I would think that such a thing, whatever it ends up looking like, would be great for commuters who could download the paper to their tablet PC and read it on the train off-line. (Same content without the ink stains.) I think it would be even better if your suggestions (e.g. prioritizing articles based on your stored set of preferences) were added.
Posted by: William Polley at April 29, 2006 10:59 PM
I agree with almost all of your statements in the comment. In particular, I agree that Acrobat cannot do most of what I suggest. And I think that the ebook idea you mentioned of having a default layout similar to a physical book is fine, as long as the option exists to do things differently.

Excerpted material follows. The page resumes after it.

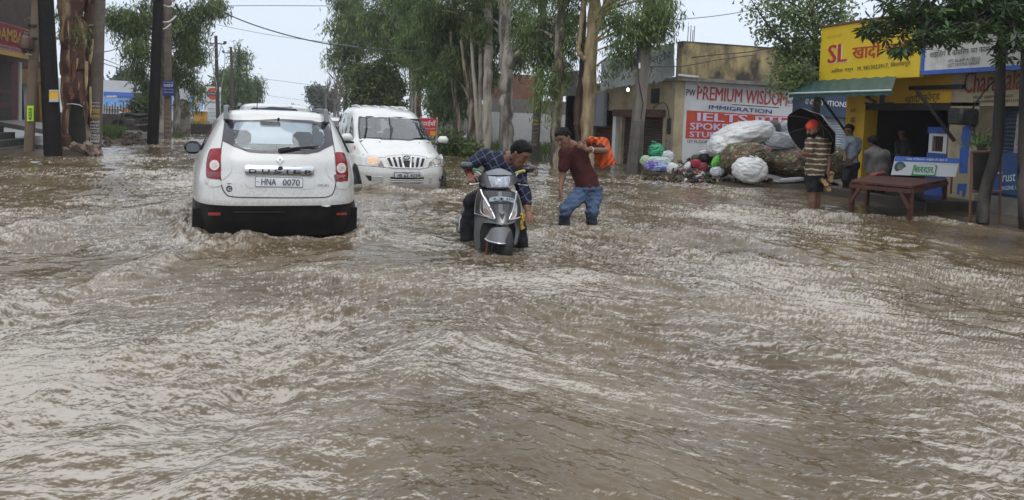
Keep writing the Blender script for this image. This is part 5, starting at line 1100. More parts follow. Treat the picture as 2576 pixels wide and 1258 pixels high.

I disagree about the linear text comment -- even with text the best place to break is usually at a paragraph or at least at a sentence. I frequently find myself flipping pages back and forth when a complicated sentence gets broken across a page. Having sentence and paragraph forward/back buttons would be a boon (or page down that goes slightly less than a full screen in order not to break a sentence or paragraph).
My "old-fashioned" comment was mostly directed to the idea you quoted of duplicating the look of a print newspaper on the computer screen. The horror! Will they even include "continued on p37"???
Posted by: ErikR at April 30, 2006 06:02 AM
"Will they even include 'continued on p37'???"
Oh, I hope not!
Some kind of "smart scrolling" or dynamic formatting would be nice so as not to break sentences across the page (or the screen).